§ INSTRUCTION: From the entries that follow, gather each line holding the word "wide".

-------

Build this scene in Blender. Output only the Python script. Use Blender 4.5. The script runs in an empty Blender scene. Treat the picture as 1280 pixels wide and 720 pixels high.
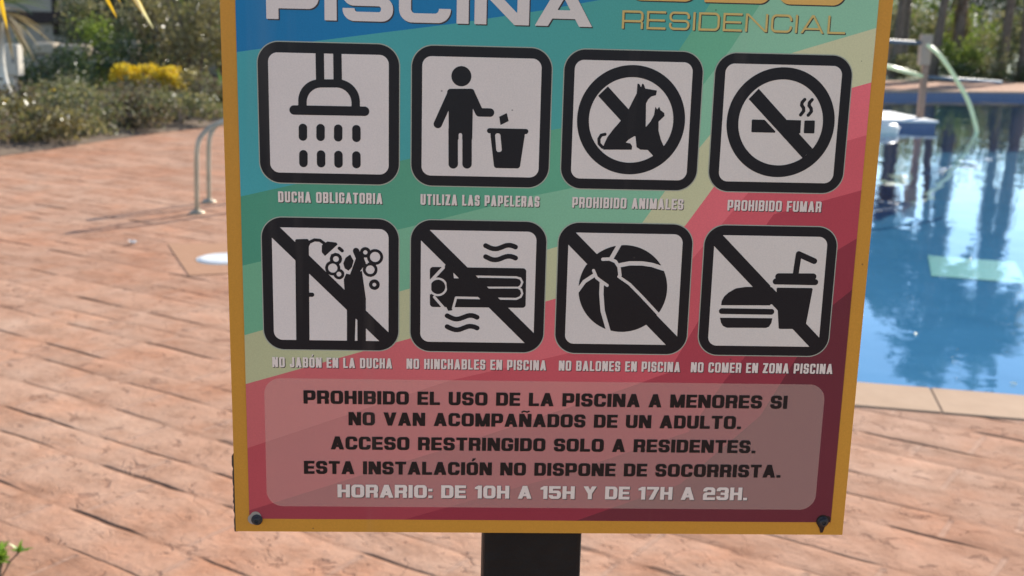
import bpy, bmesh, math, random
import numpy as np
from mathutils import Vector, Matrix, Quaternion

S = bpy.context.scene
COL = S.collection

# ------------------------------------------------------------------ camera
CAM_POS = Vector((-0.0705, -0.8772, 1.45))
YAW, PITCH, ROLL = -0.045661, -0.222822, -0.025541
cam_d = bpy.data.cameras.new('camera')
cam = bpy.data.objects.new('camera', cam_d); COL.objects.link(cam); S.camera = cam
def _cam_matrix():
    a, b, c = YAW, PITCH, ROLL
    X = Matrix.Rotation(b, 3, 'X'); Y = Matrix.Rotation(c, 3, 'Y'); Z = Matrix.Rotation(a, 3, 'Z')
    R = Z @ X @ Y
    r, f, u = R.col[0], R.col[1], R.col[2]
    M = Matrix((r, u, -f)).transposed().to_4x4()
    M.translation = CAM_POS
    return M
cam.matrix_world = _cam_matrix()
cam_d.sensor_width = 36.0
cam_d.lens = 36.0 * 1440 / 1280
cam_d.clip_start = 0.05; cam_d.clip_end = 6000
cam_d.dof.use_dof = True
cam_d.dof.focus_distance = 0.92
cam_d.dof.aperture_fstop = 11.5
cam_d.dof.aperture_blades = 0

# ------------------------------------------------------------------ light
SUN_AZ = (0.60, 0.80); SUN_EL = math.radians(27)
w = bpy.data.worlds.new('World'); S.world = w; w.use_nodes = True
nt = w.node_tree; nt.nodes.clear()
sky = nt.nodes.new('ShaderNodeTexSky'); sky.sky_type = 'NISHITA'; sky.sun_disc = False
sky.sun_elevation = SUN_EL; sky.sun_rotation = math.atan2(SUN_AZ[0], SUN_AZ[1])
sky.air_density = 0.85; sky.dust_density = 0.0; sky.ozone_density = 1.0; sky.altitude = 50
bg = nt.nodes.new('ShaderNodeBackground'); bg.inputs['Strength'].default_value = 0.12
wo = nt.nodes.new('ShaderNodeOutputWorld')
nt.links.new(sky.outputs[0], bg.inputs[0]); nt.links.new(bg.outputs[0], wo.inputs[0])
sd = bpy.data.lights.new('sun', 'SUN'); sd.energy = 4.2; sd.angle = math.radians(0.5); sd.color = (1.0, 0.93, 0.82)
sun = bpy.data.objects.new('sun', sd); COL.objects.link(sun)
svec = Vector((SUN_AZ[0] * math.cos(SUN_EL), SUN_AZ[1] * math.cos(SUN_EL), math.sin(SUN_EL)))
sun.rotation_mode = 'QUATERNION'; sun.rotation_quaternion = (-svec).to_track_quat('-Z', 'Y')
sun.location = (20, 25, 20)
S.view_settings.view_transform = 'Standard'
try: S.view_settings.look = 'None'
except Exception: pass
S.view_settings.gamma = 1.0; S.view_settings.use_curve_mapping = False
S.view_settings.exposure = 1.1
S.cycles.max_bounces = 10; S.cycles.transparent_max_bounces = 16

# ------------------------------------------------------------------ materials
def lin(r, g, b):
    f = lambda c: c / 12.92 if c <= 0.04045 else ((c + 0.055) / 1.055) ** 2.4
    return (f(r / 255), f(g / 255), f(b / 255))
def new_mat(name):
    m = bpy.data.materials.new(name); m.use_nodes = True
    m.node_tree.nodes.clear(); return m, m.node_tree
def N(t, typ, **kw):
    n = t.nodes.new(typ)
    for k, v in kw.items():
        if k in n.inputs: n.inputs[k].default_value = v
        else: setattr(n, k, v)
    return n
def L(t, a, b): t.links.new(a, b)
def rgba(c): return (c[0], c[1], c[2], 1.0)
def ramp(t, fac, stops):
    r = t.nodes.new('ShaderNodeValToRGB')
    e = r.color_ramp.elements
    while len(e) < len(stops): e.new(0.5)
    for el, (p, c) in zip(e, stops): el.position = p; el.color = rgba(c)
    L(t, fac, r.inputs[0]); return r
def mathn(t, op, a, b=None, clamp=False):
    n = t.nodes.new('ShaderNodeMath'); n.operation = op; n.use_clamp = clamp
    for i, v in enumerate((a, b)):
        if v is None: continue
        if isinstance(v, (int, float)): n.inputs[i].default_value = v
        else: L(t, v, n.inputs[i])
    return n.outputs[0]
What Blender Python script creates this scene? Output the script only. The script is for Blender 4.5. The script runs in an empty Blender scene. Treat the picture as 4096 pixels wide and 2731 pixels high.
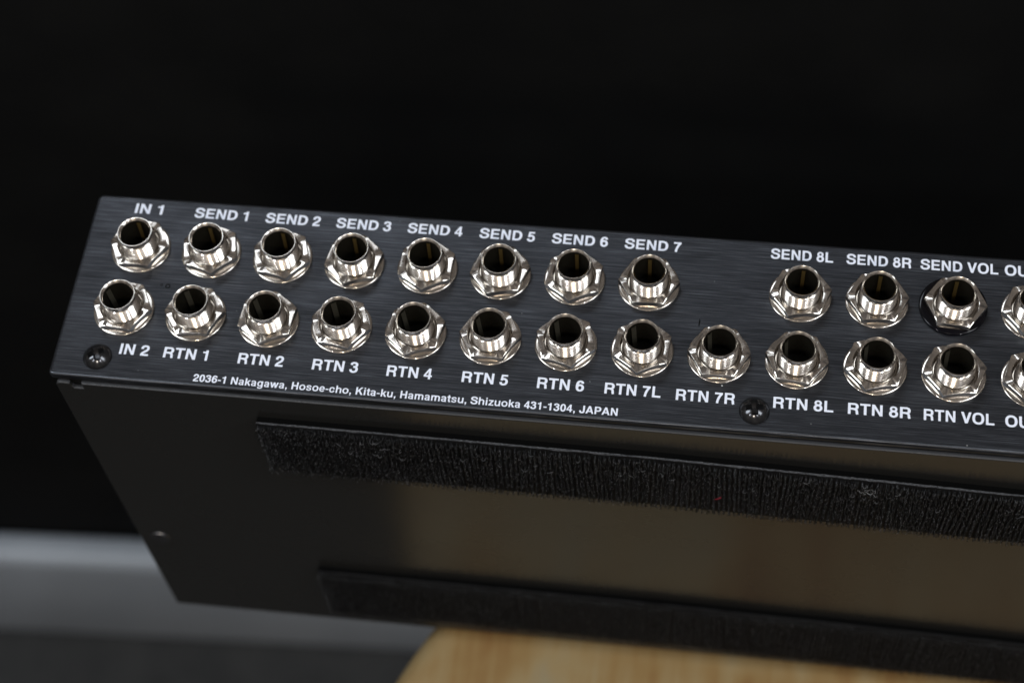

-------

§ FULL ANSWER:
Build this scene in Blender. Output only the Python script. Use Blender 4.5. The script runs in an empty Blender scene. Treat the picture as 1280 pixels wide and 720 pixels high.
What Blender Python script creates this scene? Output the script only. The script is for Blender 4.5. The script runs in an empty Blender scene. Treat the picture as 4096 pixels wide and 2731 pixels high.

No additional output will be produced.